A former administration official said the National Security Council, which was briefed repeatedly that summer on the CIA's planned interrogation program by George Tenet, then Director of Central Intelligence, and agency lawyers, did not discuss the issues raised in the attachment.

"That information was not brought to the attention of the principals," said the former administration official, who was involved in deliberations on interrogation policy who requested anonymity because of the sensitivity of the issue. "That would have been relevant. The CIA did not present with pros and cons, or points or concern. They said this was safe and effective, and there was no alternative. "

The Aug. 1, 2002, memo on the interrogation of Abu Zubaida draws from the JPRA's memo on psychological effects to conclude that while waterboarding constituted "a threat of imminent death" it did not cause "prolonged mental harm." Therefore, the Aug. 1, 2002, memo concluded, waterboarding "would not constitute torture within the meaning of the statute."

But the JPRA's two-page attachment, titled "Operational Issues Pertaining to the Use of Physical/Psychologi cal Coercion in Interrogation, " questioned the effectiveness of employing extreme duress to obtain intelligence.

"The requirement to obtain information from an uncooperative source as quickly as possible - in time to prevent, for example, an impending terrorist attack that could result in loss of life - has been forwarded as a compelling argument for the use of torture," the document said. "In essence, physical and/or psychological duress are viewed as an alternative to the more time-consuming conventional interrogation process. The error inherent in this line of thinking is the assumption that, through torture, the interrogator can extract reliable and accurate information. History and a consideration of human behavior would appear to refute this assumption."

There was no consideration within the National Security Council that the planned techniques stemmed from Chinese communist practices and had been deemed torture when employed against American personnel, the former administration official said. The U.S. military prosecuted its own soldiers for using waterboarding in the Philippines and had put Japanese officers on trial for war crimes for its use against Americans and other allied nationals during World War II.

The reasoning in the JPRA document contrasted sharply with arguments being pressed at the time by current and former military psychologists in the SERE program, including James Mitchell and Bruce Jessen, who later formed a company that became a CIA contractor advising on interrogations.
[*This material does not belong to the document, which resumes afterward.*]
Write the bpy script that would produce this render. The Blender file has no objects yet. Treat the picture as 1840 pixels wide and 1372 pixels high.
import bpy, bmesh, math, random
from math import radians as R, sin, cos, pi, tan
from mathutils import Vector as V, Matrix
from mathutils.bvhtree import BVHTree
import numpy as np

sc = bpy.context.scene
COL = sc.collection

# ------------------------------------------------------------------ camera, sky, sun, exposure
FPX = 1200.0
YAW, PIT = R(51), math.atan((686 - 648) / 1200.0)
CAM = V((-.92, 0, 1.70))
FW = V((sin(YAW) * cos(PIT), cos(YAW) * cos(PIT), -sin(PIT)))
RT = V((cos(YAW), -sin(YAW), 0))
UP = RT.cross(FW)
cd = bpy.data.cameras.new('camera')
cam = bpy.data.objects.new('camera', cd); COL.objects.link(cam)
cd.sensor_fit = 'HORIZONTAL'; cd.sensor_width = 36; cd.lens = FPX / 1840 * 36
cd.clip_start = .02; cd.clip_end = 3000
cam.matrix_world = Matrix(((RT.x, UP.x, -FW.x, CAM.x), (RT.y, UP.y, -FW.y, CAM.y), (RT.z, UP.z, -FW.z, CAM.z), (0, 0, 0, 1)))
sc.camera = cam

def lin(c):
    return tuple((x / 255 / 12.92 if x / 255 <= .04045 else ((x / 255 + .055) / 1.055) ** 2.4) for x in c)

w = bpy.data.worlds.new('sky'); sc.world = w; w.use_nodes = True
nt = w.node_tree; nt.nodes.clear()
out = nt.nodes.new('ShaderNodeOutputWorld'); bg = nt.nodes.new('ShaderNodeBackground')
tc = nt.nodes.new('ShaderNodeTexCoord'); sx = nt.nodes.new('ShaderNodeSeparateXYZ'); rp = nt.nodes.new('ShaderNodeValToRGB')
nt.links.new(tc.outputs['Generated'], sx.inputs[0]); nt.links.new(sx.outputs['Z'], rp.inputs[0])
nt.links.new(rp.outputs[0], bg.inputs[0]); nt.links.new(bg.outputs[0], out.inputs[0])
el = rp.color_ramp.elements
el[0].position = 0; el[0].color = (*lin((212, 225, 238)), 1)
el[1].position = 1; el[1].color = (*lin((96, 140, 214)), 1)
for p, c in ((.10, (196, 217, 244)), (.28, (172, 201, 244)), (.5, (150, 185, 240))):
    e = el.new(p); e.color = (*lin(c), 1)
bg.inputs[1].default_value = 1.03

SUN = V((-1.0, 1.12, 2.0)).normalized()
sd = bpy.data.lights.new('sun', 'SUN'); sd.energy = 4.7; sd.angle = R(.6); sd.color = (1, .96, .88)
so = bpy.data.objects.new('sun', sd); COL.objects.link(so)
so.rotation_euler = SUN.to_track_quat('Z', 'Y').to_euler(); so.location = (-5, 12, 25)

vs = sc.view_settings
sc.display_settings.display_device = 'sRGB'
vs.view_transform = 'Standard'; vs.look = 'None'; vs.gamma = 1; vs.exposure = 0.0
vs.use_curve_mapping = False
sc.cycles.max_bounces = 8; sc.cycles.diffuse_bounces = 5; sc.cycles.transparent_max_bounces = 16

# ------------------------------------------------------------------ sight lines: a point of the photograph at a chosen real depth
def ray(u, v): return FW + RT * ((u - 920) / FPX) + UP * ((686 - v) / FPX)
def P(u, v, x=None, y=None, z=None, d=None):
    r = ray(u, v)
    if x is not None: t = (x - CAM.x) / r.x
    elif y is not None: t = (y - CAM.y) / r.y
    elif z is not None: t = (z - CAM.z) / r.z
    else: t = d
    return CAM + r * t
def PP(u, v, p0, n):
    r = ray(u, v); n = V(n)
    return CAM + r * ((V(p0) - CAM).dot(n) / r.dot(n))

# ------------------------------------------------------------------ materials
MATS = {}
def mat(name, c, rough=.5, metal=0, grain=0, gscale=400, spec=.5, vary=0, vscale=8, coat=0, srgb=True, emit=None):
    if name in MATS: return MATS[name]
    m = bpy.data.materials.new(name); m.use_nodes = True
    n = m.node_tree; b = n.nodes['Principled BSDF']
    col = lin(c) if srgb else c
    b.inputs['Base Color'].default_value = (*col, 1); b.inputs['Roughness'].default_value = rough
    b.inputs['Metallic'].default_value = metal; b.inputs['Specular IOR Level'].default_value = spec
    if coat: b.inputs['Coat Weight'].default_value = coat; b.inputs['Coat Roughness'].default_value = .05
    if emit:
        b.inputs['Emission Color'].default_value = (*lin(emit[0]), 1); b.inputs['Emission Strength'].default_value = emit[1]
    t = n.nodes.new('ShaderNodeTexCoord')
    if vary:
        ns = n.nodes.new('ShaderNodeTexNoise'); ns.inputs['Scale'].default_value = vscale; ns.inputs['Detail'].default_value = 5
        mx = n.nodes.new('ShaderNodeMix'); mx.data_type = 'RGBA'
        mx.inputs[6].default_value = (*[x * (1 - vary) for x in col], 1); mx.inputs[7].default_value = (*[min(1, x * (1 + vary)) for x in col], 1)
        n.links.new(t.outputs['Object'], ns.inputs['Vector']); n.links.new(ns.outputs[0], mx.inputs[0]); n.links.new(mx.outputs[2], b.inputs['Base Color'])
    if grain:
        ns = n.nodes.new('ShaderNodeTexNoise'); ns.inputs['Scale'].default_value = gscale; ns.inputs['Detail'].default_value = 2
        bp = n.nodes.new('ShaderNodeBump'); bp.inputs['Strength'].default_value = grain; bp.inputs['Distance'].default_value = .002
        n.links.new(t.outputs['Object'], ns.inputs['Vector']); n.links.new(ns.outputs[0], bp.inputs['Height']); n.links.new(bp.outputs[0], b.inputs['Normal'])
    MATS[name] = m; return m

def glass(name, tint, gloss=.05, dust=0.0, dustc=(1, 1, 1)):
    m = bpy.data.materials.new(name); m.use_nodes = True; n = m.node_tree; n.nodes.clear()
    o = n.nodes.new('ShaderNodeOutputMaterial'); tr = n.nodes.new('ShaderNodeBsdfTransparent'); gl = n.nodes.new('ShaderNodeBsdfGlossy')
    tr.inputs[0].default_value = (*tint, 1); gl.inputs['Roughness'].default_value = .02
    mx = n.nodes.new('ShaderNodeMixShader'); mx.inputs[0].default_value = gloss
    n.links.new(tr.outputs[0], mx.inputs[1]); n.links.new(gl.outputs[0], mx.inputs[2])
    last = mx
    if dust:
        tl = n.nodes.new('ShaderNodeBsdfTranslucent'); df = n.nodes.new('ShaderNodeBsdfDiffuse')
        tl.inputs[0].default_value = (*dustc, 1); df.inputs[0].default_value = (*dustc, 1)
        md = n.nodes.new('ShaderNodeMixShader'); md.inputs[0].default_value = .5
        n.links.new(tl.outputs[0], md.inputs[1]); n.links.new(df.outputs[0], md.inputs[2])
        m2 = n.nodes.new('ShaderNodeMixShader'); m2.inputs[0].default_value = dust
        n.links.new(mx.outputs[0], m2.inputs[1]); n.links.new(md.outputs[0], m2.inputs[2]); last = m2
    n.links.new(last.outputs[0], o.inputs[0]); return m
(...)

Both men declined to comment on their role in formulating interrogation policy.

The JPRA attachment said the key deficiency of physical or psychological duress is the reliability and accuracy of the information gained. "A subject in pain may provide an answer, any answer, or many answers in order to get the pain to stop," it said.

In conclusion, the document said, "the application of extreme physical and/or psychological duress (torture) has some serious operational deficits, most notably, the potential to result in unreliable information. " The word "extreme" is underlined.